Past aids Notre Dame OC Mike Sanford's coaching evolution
A hair less than three years before Malik Zaire’s ankle buckled and Notre Dame’s College Football Playoff hopes plunged into sudden peril, Stanford replaced starting quarterback Josh Nunes in a road win over Colorado.
The struggling Nunes, stumbling through his first season as the Cardinal starter, was pulled in favor of a rising sophomore by the name of Kevin Hogan. Prior to the season, Hogan had taken none of the first team reps. He was an assumed backup, talented but publicly anonymous.
All Hogan did next was win five straight games, snatch Pac-12 championship MVP honors and lead his team to a 20-14 Rose Bowl victory over Wisconsin.
Mike Sanford saw it all. He digested it and learned from it.
“I was the running backs coach at the time. I became the quarterbacks coach the next year,” Sanford recalled on Monday. “I think the whole team was kind of like, ‘What are we going to do now?’”
A similar sentiment likely pervaded throughout the road locker room following Notre Dame’s 34-27 victory over Virginia on Sept. 12, a week after Zaire completed 19 of 22 passes in a decisive demolishing of overwhelmed Texas. Now, his season was over. His ankle was shattered.
The weight of championship expectations shifted to the shoulders of an inexperienced sophomore.
Again.
“Hurt for (Zaire). Hurt for us. But be proud of yourself,” Sanford told replacement DeShone Kizer, whose 39-yard touchdown pass to Will Fuller with 12 seconds left lifted the Irish over Virginia. “Be proud of yourself. You have a lot to be proud of.”
Like Nunes, Zaire was a redshirt sophomore who entered the season as the unquestioned starter. And like Hogan, Kizer was a tall, strong sophomore with dual threat capabilities but zero career starts.
Sanford knew from experience that even without Zaire, Notre Dame could keep winning. He used that banked memory to prepare Kizer on the fly and infuse faith into his quarterback.
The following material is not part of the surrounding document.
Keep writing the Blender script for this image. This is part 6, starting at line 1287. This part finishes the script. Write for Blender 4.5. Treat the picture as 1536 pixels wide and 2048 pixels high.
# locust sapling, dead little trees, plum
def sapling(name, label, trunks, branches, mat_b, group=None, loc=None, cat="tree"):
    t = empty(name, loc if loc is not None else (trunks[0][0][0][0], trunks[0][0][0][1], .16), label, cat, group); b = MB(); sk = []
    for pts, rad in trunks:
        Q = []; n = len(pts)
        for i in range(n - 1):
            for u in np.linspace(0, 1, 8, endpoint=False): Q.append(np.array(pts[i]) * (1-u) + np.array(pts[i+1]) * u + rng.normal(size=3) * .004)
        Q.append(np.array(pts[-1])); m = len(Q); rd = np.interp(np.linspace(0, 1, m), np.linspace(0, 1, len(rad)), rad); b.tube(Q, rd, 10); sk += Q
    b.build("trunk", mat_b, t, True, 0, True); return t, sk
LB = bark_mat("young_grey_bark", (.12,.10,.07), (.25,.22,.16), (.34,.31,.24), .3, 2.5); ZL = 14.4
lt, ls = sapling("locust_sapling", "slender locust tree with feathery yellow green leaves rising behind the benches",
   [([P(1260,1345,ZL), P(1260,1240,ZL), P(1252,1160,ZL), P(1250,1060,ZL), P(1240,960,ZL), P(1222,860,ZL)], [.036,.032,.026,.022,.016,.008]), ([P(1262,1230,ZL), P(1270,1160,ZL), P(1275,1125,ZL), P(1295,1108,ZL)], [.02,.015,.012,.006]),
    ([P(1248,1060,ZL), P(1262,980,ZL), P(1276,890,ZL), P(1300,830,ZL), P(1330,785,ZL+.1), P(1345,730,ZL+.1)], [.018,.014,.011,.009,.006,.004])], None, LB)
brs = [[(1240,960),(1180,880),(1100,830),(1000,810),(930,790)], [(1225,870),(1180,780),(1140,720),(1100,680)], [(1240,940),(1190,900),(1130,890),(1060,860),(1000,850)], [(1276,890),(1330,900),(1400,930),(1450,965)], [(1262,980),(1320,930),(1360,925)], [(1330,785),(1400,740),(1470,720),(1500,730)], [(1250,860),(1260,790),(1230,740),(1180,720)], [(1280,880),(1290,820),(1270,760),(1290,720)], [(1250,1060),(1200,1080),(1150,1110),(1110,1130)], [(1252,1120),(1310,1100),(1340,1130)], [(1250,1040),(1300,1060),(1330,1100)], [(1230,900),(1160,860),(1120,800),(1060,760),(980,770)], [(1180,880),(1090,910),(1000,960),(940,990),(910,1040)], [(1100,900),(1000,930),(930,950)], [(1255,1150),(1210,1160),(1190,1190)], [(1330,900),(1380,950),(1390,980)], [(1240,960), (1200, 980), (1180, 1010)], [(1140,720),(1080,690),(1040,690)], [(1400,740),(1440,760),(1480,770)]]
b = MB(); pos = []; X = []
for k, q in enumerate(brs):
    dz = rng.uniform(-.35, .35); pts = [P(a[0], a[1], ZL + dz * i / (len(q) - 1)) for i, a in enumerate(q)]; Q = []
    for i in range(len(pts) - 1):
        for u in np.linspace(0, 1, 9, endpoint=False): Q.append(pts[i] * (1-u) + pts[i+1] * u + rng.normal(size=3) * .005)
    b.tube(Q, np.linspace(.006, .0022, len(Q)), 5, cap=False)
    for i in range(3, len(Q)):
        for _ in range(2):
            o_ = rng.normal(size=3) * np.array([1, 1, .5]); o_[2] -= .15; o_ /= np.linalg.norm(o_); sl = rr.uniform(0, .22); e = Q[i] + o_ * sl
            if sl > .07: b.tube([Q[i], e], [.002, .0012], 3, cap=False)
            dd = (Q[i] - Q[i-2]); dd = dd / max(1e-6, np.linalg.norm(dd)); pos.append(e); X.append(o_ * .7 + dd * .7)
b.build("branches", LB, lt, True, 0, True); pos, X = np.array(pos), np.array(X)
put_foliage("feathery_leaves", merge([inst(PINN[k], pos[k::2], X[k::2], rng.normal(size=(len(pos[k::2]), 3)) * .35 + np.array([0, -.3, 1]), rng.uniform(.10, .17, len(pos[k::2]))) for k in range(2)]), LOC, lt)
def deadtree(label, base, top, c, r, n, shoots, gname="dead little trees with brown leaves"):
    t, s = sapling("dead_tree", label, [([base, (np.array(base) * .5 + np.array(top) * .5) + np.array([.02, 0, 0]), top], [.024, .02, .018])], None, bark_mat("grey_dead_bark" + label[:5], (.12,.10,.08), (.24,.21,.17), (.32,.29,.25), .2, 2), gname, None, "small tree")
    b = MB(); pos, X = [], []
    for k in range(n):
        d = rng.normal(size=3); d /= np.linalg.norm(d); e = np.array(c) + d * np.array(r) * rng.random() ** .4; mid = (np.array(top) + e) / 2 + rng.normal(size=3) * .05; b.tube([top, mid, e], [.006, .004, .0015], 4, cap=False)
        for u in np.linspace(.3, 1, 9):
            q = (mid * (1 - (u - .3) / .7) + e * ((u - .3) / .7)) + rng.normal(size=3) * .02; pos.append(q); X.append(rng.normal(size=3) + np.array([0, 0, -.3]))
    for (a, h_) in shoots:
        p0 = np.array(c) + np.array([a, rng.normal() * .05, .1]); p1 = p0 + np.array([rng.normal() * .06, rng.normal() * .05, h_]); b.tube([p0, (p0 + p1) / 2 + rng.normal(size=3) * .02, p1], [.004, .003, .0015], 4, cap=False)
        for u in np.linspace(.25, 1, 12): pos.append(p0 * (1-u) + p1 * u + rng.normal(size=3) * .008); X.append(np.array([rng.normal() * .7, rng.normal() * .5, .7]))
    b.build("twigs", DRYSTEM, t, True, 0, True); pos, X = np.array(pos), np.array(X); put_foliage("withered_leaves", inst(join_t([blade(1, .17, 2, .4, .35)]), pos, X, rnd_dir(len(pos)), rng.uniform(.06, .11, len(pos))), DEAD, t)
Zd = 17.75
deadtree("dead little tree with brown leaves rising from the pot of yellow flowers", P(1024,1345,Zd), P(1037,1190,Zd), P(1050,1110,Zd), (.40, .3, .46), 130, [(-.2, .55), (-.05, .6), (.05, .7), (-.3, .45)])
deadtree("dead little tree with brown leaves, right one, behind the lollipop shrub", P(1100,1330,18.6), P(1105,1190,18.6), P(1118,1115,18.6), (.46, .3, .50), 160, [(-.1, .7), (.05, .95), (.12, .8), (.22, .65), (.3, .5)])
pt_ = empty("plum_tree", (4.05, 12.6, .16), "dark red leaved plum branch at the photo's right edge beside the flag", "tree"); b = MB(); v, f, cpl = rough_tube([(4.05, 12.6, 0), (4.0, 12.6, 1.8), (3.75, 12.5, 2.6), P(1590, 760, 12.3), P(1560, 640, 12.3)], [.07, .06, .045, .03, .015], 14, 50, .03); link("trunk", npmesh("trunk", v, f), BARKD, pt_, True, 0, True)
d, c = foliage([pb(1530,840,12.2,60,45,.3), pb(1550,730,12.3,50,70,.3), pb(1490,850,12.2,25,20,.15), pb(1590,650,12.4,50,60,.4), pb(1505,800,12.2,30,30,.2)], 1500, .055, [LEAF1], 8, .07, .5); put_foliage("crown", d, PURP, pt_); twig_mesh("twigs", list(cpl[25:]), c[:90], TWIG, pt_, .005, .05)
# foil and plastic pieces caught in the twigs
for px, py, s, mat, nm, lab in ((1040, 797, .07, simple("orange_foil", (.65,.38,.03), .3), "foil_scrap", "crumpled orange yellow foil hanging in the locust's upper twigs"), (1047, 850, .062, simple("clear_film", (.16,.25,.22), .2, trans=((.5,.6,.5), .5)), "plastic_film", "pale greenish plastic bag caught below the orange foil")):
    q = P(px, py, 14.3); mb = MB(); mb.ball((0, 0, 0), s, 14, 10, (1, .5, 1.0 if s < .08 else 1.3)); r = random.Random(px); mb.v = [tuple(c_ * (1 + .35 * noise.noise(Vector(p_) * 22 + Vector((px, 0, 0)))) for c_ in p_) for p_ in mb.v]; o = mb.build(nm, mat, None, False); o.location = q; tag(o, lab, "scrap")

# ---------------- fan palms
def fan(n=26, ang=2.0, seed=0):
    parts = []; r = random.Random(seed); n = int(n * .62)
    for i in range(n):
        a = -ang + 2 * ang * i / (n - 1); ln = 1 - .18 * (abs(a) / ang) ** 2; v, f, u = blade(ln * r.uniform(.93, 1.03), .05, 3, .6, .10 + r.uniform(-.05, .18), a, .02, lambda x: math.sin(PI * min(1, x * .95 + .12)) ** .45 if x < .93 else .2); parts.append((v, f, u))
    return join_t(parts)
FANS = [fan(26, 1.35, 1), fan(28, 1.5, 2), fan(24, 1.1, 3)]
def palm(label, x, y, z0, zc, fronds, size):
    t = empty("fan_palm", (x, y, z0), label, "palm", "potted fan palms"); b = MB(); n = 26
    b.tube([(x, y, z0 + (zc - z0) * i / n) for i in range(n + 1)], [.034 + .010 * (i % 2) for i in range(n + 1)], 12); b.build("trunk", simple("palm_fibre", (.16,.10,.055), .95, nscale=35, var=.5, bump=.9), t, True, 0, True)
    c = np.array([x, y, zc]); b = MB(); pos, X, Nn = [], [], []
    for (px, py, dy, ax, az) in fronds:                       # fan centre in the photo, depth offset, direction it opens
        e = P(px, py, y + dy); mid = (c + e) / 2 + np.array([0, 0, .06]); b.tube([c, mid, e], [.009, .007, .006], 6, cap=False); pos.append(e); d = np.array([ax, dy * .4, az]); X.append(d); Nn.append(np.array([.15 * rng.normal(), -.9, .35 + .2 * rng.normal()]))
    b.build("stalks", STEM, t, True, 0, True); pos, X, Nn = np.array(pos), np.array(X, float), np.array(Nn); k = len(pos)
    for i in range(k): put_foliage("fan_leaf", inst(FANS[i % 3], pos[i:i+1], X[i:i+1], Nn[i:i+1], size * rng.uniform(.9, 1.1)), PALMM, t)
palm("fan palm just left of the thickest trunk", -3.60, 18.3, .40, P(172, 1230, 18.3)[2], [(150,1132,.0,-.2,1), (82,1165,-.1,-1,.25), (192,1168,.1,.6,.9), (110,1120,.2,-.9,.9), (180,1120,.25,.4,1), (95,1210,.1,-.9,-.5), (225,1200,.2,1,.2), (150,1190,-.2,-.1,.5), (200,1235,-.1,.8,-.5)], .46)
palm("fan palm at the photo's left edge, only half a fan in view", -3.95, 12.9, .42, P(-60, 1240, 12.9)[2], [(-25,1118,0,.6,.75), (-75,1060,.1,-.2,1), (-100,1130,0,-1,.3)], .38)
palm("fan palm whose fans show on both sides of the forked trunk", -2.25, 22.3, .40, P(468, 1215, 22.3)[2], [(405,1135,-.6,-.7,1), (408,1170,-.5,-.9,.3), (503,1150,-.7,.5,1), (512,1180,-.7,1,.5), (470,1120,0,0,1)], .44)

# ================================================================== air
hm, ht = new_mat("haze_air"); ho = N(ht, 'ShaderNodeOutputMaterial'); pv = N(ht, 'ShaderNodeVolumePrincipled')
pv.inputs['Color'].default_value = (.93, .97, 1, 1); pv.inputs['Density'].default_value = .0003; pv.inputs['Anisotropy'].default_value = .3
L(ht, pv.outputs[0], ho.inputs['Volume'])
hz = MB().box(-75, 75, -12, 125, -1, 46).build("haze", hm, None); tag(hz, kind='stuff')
“I think just having gone through that experience at Stanford and (seeing) the way Kevin responded, but more importantly how the coaching staff from the head coach on down and the players responded, it gave me some confidence in preparing DeShone and empowering him and giving him the confidence to go out there, that we believed in him,” Sanford said. “He took it and ran with it.”
Kizer’s numbers, in 11 starts: 2,884 passing yards, 21 touchdown passes, 10 interceptions, a 63 percent completion percentage, 520 rushing yards and a school record 10 touchdown runs. That’s a testament to the 6-foot-5, 230-pound quarterback, as well as head coach Brian Kelly and the wealth of playmakers that surrounded him.
It’s also proof of Sanford’s continued evolution. Notre Dame’s second-year offensive coordinator and quarterbacks coach absorbs information like a sponge. He thirsts for it, thrives off of it. Each year, he is more experienced, more knowledgeable, more complete than the last.
But it isn’t enough to simply understand a play or scheme. Sanford’s true talent lies in his ability to communicate it.
“He’s a big enthusiastic guy when he’s coaching, but he makes the game fun and makes it simple,” said former Notre Dame quarterback Everett Golson, who played under Sanford last spring. “That’s received well by the quarterbacks. They can go out there with a clear mind and say, ‘Cool, I’m going to go play. I’m not going to sit here and think and think and think.’ He does a great job with those guys.”
This spring, Sanford has three primary guys to work with: Zaire, Kizer and sophomore Brandon Wimbush. He charts and grades every quarterback, every play, every practice, every day. He attacks their weaknesses with the meticulousness of a mathematician, leaning on a wealth of data to expose minute imperfections. He stresses fundamentals, decision-making, communication, leadership. They make strides, and he makes strides.
The quarterbacks, in this case, aren’t the only ones improving.
“Each and every year, I feel like I start out and I’ve got to be better than I was last year,” Sanford said, red visor pulled low over his head, whistle dangling around his neck, play sheet folded and hanging like an accessory from his shorts. “I think the improvement comes with the comfort that I have in coach Kelly’s offense. Having been in a west coast offense for so long at Stanford and really implementing that offense at different places I’ve been a part of, you get such a comfort level with the ‘whys.’ Not just, ‘What are you calling?’ but ‘What’s the history behind that call?’
“That’s been fun, to be with someone (Kelly) who actually created this offense and evolved this offense. You have a great resource. It’s like having Bill Walsh himself in the building. That’s just been an ongoing learning process for me.”